That Which Defiles, Part 1 | Mark 7:14–16

And he called the people to him again and said to them, “Hear me, all of you, and understand: 15 There is nothing outside a person that by going into him can defile him, but the things that come out of a person are what defile him.  [ 16 If anyone has ears to hear, let him hear.]

Sometimes, Christians develop odd notions about diet.  Once, I saw granola bars that were supposed to taste like manna.  People argue that God wants us to be vegetarians because of Adam and Eve, while others sell books promising detox and weight-loss based on how Daniel ate.  Some eat kosher because they believe there’s an intrinsic holiness that comes from keeping the dietary law of Moses.  Jesus addresses these notions while confronting the false traditions of the Pharisees.

Consider first His commands.  As the multitude of people considered the controversy between Jesus and the Pharisees (vv. 1–13), Jesus regathers them for further exposition.  Perhaps He now turns to those who’ll be more receptive to His message, but either way, He gives two commands—to hear what He says and to understand it.  Listen to the message that’s preached and study to understand the message’s meaning.  Hearing Scripture is noting historical facts (Moses commanded Israel to a particular diet; Christ fulfilled the Law and Christians are under the New Covenant), and understanding Scripture is knowing what facts mean (God demands our holiness; kosher laws don’t apply to us).

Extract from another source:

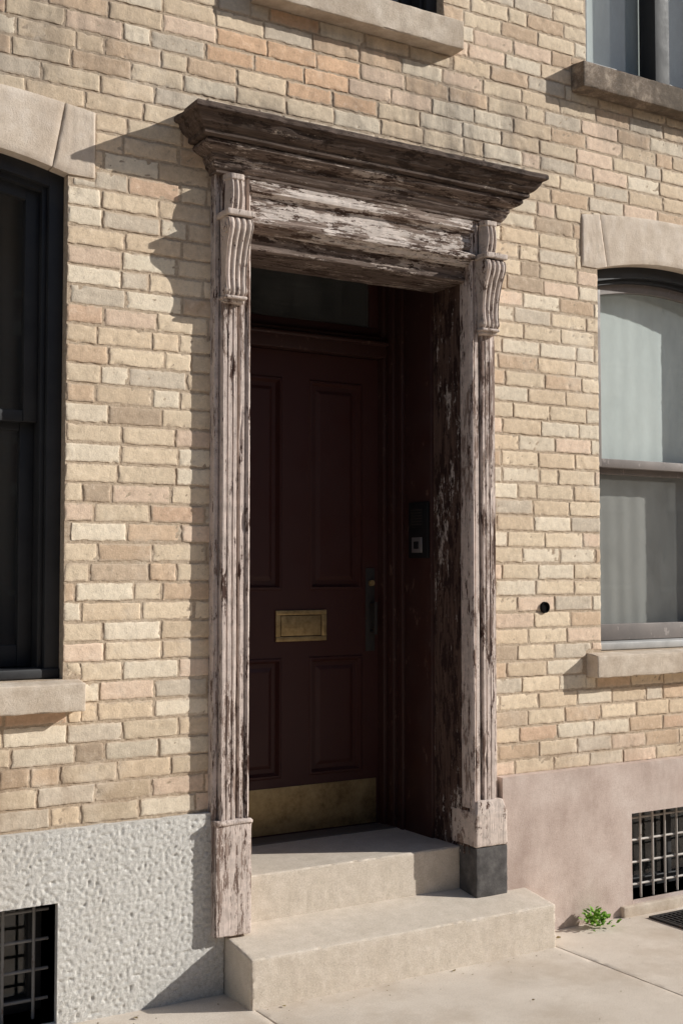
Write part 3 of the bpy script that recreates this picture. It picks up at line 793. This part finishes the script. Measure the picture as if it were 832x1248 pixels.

Holiness is an internal problem, not an external one.  The point of the Law wasn’t necessarily to keep a person healthy and safe from “evil” foods, but to mark separation.  As an example, it wasn’t that shrimp had the capacity to make an ancient Israelite unholy; he couldn’t eat it simply because God said not to.  Those under the Old Covenant set themselves apart from those who did, which reminded everyone that Yahweh is holy.  If He then decided to bring the Jews and Gentiles together (as He does in Christ), then the command changes (cf. v. 19).

Even though we have a problem with holiness, it’s not how we eat or wash our hands that will keep our way pure.  Only the Word of God can do that (Ps 119:9).  If Christ indeed indwells you, then He calls you to a holiness only He offers (1 Pt 1:14–16).  We’ll see more on this principle in the next verses.